Unfortunately, current educational policy contributes to widening the achievement and college enrollment gaps between our children. Children from low-performing and low-income communities have less access to musical training, and instead attend schools oftentimes focused almost exclusively on raising test scores. In contrast, children from upper income communities, or who attend high-performing schools, are exposed to a broad range of vocal and instrumental music training. Subsequently, such children, through enhanced musical exposure, develop the cognitive, verbal, and memory skills that enable them to achieve higher test scores without having a specific focus on increasing test scores. Their resulting higher test scores, higher academic skills, and broader cultural and artistic exposure significantly expand their college and career options.

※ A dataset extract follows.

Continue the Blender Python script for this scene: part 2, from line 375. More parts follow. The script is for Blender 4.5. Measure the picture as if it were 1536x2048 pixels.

Our younger son has enjoyed learning to play the piano and guitar, although he did not begin formal lessons until the ninth grade for guitar and the tenth grade for piano. His tenth grade piano recital of Beethoven’s Sonata No. 17 in D minor Movement 3 “Tempest,” is a wonderful example of that adage, “It’s never too late.”

For those parents and students who find themselves stuck in low-performing schools or in schools with limited access to music programs, consider exploring opportunities through the music ministry at local faith organizations, after school programs, and summer camps.